近所の並木道を歩いていると桜吹雪が舞い、もういつの間にこんな季節かとほとんど実感がないままに渦を巻く桜に見惚れる。自分にも入学式や卒業式があったのかと不思議に思う今日この頃。
ぼんやりとスマホの画面を眺めていると、あるウェブニュースが表示された。
「コーンロウで卒業式“隔離”」という題で、ある生徒が卒業式当日にコーンロウと呼ばれるアフリカの伝統的ヘアスタイルである編み込みで登校したところ、学校側が生徒を体育館の2階席に隔離し、名前を呼ばれても返事をしないようにと指示したという内容だった。
生徒はアフリカにルーツを持つ父と日本人の母との間に生まれ、卒業式以前は癖毛である髪を伸ばしてアフロヘアにしていて、度々学校から切るようにと指導されていたという。この事が明るみに出ると、教育委員会は生徒とのコミュニーション不足で起きた事だと説明した、とある。
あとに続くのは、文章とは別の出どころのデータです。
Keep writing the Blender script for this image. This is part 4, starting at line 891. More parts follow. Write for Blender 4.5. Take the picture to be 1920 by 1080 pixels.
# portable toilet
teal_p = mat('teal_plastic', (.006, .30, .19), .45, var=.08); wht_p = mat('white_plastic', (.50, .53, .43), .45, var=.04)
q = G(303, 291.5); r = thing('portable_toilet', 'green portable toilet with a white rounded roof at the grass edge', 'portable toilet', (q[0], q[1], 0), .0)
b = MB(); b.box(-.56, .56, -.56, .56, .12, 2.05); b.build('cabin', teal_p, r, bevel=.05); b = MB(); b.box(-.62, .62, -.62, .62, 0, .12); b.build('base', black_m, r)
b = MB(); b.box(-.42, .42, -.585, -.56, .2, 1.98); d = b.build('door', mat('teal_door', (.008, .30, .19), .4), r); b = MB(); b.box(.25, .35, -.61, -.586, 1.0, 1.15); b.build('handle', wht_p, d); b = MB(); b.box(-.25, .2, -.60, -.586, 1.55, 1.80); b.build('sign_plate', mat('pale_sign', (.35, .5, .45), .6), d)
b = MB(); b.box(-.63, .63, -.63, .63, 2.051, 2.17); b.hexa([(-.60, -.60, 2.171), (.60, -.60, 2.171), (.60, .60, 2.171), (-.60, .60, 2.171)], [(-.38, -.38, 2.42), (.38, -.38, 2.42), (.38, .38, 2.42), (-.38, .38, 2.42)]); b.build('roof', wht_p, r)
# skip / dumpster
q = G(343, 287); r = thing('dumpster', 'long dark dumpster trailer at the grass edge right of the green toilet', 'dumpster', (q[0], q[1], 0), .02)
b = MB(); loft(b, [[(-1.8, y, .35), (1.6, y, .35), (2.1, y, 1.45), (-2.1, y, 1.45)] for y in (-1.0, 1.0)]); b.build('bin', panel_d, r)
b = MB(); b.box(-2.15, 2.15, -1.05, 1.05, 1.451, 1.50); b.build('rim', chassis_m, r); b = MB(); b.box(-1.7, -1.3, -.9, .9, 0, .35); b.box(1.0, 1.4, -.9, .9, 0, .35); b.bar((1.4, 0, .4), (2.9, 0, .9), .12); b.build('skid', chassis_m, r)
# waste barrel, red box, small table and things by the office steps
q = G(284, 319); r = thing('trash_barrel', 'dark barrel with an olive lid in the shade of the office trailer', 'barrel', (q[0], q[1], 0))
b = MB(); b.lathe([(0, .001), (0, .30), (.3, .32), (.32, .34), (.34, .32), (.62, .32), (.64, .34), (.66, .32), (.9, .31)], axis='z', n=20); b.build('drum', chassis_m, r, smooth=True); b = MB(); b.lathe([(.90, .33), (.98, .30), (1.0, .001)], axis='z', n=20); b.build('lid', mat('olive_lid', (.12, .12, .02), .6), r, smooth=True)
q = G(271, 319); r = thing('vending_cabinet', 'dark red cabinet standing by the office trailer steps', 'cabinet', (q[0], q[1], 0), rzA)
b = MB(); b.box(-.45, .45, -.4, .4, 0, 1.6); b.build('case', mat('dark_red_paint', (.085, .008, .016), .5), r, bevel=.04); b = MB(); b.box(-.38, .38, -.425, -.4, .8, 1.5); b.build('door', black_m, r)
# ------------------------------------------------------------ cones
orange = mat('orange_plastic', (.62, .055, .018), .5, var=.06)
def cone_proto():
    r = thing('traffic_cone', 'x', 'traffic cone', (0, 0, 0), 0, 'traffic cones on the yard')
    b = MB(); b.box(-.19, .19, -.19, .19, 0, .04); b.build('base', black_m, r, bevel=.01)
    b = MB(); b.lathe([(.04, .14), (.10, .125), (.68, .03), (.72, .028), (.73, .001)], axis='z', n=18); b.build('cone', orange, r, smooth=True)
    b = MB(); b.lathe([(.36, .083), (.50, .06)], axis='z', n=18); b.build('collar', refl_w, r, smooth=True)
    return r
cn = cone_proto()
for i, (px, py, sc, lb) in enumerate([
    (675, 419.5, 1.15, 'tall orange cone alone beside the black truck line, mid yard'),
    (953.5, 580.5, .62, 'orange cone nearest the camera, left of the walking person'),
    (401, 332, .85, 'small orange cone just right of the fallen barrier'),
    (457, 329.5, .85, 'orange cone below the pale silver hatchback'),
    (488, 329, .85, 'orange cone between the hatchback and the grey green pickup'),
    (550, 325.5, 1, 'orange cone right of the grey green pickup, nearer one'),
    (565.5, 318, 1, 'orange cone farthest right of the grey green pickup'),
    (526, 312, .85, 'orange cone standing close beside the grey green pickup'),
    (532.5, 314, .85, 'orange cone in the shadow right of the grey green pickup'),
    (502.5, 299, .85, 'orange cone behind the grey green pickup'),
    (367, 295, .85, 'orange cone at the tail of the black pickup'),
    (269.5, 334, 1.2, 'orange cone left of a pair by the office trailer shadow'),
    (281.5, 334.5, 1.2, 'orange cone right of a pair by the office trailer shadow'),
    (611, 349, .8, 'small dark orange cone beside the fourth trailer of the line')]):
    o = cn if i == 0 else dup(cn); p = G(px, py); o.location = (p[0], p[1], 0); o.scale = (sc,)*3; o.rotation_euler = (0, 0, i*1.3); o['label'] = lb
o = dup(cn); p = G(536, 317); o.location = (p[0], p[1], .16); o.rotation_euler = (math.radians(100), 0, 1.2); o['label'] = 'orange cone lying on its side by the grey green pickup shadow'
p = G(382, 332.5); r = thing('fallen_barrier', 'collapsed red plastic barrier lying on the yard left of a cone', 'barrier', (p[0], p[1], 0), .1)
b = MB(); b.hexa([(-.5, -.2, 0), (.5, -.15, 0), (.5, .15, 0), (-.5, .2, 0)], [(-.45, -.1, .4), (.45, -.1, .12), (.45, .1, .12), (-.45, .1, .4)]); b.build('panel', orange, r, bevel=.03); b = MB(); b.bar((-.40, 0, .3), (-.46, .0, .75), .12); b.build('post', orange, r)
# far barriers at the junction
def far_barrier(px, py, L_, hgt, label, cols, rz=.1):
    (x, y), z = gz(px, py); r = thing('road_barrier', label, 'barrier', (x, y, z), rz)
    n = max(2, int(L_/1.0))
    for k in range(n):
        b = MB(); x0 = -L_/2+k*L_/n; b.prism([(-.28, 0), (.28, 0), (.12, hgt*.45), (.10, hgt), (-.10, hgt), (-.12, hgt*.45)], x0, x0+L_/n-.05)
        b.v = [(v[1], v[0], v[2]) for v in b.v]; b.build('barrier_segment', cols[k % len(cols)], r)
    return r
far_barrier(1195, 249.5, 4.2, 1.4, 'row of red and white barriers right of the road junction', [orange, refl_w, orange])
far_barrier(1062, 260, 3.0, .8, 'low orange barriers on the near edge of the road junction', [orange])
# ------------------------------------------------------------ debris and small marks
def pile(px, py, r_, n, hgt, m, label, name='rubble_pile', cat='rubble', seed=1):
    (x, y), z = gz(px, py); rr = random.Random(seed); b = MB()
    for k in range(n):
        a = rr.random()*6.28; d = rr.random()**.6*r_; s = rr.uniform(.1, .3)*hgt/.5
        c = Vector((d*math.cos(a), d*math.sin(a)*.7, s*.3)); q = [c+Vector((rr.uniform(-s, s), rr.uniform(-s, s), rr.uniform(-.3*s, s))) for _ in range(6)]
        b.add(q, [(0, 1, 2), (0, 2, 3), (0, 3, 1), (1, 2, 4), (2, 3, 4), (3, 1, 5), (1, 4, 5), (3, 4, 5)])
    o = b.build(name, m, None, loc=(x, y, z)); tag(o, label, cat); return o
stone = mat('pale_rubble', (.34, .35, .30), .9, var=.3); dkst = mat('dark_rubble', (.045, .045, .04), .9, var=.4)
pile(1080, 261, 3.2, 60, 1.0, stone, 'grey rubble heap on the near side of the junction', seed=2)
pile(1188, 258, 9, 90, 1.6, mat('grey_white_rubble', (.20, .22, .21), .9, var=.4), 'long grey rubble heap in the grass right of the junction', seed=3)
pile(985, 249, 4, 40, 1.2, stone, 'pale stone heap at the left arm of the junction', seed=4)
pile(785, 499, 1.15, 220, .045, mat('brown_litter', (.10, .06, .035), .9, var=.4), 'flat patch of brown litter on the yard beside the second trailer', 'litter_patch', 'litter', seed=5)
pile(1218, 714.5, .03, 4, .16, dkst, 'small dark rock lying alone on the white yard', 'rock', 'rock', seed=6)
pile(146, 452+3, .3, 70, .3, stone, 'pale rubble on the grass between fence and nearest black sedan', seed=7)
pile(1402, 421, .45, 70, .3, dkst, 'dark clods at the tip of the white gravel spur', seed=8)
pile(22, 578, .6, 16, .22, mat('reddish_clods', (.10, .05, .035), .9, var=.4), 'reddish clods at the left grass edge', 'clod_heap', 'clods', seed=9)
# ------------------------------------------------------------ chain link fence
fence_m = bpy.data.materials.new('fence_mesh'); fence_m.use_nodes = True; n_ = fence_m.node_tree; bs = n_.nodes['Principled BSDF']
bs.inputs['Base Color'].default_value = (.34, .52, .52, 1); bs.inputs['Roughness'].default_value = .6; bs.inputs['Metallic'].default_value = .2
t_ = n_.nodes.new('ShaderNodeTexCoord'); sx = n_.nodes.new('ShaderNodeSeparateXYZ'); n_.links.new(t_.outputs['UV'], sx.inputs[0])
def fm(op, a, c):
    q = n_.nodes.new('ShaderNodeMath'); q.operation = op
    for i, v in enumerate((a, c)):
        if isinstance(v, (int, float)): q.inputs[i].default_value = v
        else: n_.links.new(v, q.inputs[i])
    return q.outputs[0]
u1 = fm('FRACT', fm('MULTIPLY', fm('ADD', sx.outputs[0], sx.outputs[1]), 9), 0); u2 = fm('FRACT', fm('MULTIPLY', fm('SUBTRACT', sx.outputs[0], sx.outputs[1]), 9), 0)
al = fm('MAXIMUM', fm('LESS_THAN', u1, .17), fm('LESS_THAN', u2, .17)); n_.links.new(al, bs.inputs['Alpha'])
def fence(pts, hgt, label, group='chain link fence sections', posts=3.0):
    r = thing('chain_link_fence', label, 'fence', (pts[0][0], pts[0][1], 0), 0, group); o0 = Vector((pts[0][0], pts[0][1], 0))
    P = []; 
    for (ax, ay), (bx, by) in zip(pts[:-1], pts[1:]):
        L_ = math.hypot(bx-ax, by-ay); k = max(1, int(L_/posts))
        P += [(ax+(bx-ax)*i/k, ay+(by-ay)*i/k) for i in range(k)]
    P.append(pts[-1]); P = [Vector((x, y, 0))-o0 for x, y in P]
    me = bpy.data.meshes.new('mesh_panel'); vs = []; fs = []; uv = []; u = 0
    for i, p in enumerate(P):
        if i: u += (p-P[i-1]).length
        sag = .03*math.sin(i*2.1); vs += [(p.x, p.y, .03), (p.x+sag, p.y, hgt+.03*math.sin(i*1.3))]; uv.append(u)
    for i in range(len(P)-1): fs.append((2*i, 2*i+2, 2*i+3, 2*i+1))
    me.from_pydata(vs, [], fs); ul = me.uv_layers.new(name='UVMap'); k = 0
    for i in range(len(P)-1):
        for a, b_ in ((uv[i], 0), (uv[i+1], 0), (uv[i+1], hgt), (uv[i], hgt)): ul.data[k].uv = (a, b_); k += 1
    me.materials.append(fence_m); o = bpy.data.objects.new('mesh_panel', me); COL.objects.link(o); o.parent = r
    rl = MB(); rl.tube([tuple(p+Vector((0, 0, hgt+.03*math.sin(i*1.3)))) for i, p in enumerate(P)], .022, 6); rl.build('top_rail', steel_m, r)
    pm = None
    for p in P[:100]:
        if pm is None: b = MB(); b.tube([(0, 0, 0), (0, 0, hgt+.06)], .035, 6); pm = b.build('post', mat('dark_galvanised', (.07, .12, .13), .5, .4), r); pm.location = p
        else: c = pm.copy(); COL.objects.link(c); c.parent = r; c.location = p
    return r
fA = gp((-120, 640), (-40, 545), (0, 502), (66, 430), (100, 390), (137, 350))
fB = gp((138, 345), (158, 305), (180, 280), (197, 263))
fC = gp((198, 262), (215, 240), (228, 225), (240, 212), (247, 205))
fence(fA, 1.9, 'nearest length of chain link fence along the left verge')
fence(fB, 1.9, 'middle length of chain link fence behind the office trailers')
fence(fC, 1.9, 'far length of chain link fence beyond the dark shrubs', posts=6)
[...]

この件について誰が正しいとか誰が間違っているかなどと言うつもりは毛頭無い。この事は現代日本社会の多様性を受け入れる懐の浅さが露呈したに過ぎず、この学校や教師や或いはこの生徒を裁いてみたところでこの社会の本質や共通概念は少しも変わらないからだ。
しかし、この生徒と同じ黒人のミックスである私は、自身の幼少期から学生時代、ひいては社会に出てからも感じてきた、外国人風の見た目ゆえの日本社会で自然に生きる事の難しさを思い出さずにはいられなかった。
ブラックミックスの筆者が高校時代に体験した事
現在34歳である私がまだその半分の17歳だった高校時代の話である。私もかなりの癖毛で、丁度十代の頃のマイケル・ジャクソンと同じような髪質だった。周りの生徒達のように髪を染めはしなかったが、少し伸ばしアフロヘアにしていた。
普段からいろんな教師に「すごい髪型だな、切ってこい」などと言われる事があったが、自身は納得できなかったので相手にしなかった。
ある日の授業中、ある教科の担当教員が何を思ったのか突然私を指差し、「ほらすごい髪型のやつがいるぞ」と言った。